[Recorded data]
━━━

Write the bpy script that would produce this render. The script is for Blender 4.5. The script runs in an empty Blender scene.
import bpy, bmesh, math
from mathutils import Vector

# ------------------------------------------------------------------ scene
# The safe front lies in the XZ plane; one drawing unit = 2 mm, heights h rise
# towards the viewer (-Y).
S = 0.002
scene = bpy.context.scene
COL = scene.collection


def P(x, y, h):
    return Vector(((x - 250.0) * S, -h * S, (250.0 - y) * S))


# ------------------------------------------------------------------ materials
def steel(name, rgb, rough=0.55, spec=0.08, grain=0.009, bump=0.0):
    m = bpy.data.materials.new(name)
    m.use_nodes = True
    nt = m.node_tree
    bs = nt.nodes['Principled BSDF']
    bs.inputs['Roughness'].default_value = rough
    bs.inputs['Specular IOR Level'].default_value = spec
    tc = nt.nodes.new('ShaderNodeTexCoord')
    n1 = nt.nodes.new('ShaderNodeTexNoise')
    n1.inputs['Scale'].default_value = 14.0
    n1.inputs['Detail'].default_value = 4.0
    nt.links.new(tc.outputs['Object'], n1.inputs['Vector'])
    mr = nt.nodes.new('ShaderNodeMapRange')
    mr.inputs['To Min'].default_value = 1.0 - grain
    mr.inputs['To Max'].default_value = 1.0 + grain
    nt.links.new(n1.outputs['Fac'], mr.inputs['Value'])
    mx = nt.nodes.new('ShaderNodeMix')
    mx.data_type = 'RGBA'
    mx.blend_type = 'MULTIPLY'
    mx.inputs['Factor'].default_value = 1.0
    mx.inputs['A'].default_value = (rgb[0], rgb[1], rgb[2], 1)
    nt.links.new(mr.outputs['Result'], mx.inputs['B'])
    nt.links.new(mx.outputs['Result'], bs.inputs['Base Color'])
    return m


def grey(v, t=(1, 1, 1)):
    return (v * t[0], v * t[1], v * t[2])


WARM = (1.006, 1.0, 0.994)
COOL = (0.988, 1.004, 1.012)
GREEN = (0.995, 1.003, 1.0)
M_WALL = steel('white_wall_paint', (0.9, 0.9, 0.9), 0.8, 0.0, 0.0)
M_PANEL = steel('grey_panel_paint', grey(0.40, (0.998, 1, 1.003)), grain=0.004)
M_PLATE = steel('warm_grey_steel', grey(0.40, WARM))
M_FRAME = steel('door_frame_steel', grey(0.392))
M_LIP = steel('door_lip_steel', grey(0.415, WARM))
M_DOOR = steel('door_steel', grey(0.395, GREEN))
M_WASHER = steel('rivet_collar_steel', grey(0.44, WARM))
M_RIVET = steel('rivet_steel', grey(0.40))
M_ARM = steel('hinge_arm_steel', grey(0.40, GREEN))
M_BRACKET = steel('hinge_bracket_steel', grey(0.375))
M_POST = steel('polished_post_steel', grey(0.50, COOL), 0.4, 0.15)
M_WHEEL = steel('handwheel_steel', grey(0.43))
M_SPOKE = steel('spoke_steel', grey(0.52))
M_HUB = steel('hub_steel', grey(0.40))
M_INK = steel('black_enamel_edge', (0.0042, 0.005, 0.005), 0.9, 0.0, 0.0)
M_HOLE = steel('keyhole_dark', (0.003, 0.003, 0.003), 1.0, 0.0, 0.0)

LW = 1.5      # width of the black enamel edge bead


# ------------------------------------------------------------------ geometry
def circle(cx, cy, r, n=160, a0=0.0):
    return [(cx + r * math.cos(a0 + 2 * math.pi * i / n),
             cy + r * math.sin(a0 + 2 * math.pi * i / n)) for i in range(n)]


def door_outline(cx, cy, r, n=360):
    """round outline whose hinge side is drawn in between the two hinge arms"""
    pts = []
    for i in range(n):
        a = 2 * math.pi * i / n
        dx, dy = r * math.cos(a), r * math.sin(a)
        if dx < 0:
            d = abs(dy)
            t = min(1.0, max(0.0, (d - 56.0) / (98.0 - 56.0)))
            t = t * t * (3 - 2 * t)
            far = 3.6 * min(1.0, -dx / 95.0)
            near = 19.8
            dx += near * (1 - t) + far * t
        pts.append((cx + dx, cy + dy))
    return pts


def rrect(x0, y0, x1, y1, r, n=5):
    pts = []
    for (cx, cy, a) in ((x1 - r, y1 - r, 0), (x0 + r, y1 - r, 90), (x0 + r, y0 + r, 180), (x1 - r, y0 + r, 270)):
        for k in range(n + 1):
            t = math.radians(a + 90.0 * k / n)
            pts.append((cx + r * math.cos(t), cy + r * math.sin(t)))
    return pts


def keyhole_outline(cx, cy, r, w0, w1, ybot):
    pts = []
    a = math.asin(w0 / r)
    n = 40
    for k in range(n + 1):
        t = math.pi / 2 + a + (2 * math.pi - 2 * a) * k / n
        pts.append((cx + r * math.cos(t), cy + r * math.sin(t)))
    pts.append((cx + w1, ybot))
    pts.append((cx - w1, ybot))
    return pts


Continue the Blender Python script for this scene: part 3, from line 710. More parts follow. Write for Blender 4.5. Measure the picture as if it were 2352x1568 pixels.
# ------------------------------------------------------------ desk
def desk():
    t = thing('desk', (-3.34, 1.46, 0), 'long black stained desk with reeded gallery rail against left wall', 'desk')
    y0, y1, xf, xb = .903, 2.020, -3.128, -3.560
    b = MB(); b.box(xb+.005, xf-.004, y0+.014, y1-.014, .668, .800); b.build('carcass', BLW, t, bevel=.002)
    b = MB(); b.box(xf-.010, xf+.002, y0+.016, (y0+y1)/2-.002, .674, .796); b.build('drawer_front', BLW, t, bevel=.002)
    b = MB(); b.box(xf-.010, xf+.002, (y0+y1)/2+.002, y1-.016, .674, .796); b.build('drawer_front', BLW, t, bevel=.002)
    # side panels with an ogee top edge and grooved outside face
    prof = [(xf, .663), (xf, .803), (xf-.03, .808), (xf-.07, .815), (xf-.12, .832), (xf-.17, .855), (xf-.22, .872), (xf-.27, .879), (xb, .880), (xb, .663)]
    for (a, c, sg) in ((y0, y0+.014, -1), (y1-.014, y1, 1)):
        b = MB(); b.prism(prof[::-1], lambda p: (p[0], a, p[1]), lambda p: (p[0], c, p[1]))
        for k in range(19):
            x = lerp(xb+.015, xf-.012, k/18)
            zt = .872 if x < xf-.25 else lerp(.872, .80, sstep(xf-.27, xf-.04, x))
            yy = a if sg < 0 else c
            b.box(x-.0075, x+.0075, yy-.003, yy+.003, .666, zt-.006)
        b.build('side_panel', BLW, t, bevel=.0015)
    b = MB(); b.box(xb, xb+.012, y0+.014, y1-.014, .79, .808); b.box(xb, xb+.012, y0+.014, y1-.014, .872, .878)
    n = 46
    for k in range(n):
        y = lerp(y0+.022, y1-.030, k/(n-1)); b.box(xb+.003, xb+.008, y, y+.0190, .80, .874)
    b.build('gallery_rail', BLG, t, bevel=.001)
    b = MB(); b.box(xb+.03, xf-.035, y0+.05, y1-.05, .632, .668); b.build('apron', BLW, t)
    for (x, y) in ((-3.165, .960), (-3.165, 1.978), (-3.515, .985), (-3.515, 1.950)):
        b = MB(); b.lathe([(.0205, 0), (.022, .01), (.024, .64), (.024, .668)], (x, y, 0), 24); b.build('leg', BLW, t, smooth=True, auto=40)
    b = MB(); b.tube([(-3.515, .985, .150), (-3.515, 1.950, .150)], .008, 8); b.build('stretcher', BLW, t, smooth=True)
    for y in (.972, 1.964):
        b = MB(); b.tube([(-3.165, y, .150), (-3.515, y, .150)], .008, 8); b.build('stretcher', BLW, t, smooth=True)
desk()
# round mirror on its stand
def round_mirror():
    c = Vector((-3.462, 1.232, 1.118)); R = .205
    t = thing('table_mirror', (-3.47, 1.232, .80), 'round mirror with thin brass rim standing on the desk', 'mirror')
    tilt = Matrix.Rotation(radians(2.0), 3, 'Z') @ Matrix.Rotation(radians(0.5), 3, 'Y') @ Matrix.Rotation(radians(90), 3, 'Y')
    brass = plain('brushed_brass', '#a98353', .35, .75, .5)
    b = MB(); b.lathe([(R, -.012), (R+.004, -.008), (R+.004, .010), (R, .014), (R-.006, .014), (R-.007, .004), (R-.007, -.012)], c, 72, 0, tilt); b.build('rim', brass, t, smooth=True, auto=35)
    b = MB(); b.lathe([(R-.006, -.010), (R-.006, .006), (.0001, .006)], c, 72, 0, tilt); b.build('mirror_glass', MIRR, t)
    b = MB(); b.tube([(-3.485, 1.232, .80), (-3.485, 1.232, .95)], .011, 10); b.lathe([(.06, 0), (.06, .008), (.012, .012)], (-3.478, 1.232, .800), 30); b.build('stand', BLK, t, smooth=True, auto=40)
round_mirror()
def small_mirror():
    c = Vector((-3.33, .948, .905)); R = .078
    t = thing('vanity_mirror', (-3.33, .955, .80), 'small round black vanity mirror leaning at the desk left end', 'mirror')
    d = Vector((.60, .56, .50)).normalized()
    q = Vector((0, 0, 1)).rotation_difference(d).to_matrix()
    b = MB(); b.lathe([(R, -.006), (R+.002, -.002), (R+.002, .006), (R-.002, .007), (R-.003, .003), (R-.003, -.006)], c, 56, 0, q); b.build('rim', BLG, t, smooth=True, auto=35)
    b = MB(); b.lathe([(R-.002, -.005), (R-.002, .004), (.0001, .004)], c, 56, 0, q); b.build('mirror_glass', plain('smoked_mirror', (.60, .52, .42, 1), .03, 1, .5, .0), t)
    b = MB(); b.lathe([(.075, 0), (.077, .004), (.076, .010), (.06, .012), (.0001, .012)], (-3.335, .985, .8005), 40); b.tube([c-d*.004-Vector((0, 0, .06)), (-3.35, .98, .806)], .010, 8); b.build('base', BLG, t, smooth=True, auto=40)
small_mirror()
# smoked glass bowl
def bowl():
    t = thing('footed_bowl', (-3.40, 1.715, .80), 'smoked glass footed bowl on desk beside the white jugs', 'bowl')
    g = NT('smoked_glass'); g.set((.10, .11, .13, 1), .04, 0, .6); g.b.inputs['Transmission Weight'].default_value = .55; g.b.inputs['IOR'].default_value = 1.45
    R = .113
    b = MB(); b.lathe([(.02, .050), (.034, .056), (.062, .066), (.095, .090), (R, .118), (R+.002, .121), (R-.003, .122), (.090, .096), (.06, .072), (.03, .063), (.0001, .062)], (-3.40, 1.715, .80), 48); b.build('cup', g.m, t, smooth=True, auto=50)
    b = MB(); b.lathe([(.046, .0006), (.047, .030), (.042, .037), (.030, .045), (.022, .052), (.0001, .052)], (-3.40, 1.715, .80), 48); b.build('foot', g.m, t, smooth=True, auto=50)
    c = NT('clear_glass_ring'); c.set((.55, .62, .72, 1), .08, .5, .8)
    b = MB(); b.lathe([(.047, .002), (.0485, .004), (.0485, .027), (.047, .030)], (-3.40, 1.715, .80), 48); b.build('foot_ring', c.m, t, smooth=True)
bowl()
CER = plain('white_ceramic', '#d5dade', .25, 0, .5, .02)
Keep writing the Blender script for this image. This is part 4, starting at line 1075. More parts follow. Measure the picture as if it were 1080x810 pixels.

━━━

## Work to be completed
Return only the lines spanning from the first line of the material through the line with "return Vector(((x - 250.0)", copied exactly, both ends kept.

## Response to this task
Write the bpy script that would produce this render. The script is for Blender 4.5. The script runs in an empty Blender scene.
import bpy, bmesh, math
from mathutils import Vector

# ------------------------------------------------------------------ scene
# The safe front lies in the XZ plane; one drawing unit = 2 mm, heights h rise
# towards the viewer (-Y).
S = 0.002
scene = bpy.context.scene
COL = scene.collection


def P(x, y, h):
    return Vector(((x - 250.0) * S, -h * S, (250.0 - y) * S))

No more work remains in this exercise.